Investors Shun Italian Bonds as Political Outlook Remains Cloudy

  • Constitutional Court ruling plays against populist parties
  • Best scenario is a political deadlock, Aberdeen says

The Italian political outlook remains too cloudy for investors.

The yield spread on Italian 10-year debt over German bunds has risen faster than elsewhere in the peripheral euro area to 170 basis points, the highest since Dec. 5, the day after the rejection of former Premier Matteo Renzi’s reforms in a referendum. Italy’s Constitutional Court yesterday struck down parts of the country’s existing election law for the lower house, including a provision for a run-off vote, saying it should be held in just one round.

While that makes the prospect for the anti-establishment Five Star Movement gaining power less probable, the ruling doesn’t eliminate the risk of a potential political deadlock in the country, if elections were held, giving investors a reason to sell Italian government bonds. Their yield spread over Spanish bonds rose to the highest since 2012.

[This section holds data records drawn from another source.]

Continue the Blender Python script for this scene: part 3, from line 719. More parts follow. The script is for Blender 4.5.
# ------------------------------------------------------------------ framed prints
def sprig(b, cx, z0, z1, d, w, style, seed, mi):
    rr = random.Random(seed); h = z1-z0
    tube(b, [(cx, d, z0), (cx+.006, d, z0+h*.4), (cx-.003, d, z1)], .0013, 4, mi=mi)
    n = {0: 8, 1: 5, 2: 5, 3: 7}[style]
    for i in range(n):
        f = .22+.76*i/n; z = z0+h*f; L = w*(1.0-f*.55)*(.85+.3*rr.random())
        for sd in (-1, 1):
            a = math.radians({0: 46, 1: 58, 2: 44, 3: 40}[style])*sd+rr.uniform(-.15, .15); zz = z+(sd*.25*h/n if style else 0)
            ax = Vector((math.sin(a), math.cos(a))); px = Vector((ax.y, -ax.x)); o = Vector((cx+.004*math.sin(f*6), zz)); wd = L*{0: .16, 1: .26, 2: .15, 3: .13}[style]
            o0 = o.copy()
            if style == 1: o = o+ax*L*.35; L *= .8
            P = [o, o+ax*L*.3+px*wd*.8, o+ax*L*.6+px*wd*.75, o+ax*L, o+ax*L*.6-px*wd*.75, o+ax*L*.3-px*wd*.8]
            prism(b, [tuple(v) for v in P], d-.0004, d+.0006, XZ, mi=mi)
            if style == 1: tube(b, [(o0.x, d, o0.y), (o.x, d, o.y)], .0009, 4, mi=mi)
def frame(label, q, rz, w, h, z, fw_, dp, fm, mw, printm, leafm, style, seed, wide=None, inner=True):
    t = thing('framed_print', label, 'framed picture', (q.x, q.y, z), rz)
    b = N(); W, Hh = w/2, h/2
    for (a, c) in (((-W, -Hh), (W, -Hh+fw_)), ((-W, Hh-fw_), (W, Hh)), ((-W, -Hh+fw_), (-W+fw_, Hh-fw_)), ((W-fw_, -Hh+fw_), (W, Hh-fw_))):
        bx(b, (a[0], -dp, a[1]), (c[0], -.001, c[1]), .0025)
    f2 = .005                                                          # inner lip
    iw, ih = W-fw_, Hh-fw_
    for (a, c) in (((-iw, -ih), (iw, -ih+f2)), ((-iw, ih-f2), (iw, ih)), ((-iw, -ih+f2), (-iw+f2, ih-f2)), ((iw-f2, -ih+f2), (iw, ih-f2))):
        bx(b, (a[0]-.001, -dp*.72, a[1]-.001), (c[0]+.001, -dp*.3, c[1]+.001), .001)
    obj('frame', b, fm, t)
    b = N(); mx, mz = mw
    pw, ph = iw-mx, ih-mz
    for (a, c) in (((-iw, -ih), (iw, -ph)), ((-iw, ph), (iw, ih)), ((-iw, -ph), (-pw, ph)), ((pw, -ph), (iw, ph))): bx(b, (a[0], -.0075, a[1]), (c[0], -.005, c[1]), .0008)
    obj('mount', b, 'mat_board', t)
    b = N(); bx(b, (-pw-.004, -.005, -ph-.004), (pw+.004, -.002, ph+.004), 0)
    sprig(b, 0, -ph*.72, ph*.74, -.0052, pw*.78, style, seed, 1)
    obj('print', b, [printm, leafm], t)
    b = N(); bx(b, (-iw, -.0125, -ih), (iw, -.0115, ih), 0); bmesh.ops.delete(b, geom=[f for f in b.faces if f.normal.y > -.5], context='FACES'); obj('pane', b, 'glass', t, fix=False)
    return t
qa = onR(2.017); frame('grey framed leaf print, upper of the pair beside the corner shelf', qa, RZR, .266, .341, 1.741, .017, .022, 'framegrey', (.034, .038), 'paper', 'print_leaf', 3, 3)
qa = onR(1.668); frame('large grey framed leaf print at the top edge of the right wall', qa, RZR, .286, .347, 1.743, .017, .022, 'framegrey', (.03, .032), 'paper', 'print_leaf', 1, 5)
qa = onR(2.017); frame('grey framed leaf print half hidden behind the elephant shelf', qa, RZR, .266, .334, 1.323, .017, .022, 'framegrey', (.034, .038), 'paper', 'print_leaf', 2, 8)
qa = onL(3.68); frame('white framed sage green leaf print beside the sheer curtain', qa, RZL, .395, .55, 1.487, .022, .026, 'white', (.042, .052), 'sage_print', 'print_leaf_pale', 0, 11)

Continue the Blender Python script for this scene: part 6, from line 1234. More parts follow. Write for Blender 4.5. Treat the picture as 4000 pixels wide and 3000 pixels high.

Below is a compilation of recent analyst comments on the potential market implications of the decision.

Analyst Views

  • Aberdeen Asset Management Plc is short BTPs. “We see early elections as being a risk. Although both the Democratic Party and Five Star are only polling around 30 percent and therefore wouldn’t reach the majority threshold, this decision increases the chances of further political instability. The best-case scenario for Italian politics is a return to a deadlock and no reforms or major policies are able to be passed. This would leave the economy very much open to negative shocks and further structural deterioration,” money manager James Athey said in e-mailed comments.
  • Royal Bank of Scotland Group Plc remains cautious on BTPs given the heavy supply and the uncertainty regarding potential 2017 elections, according to a note to clients. 
  • Old Mutual Global Investors is short BTPs, portfolio manager Nicholas Wall said in e-mailed comments; Italy is still not competitive as labor costs haven’t dropped, the banks’ balance sheets remain weak and given the reasonable chance of elections this year with little appetite for structural reforms.
  • Pioneer favors buying BTPs over Bunds and sees any weakness as a buying opportunity. With yesterday’s ruling, the chances of the Five Star Movement gaining the majority in an election have receded, according to Cosimo Marasciulo, its Dublin-based head of government bonds.
  • Barclays Plc said that the Constitutional Court ruling makes snap elections in the second quarter, which is the current baseline at the bank, more likely. Still, early elections should be considered a positive development as it would help to jump-start the reforms agenda, economist Fabio Fois said. Moreover, the decision to abandon the second ballot-run-off system reduces the likelihood that anti-establishment parties may be able to win an outright majority in one of the two Chambers, according to the bank.
  • Deutsche Bank AG sees the constitutional court decision as mixed in terms of market reaction. “On one hand, the short term chances of a populist/euro-skeptic Five Star Movement’s victory would have been boosted under a two-round system. Conversely, the risk of early elections under a system that would likely result in political deadlock is a negative,” economists including Marco Stringa wrote in a note to clients.
  • Banca IMI expects the political parties in the country to try to reform the electoral system on their own; reform needs an agreement between Renzi’s PD and Silvio Berlusconi’s Forza Italia and at the moment the positions are different.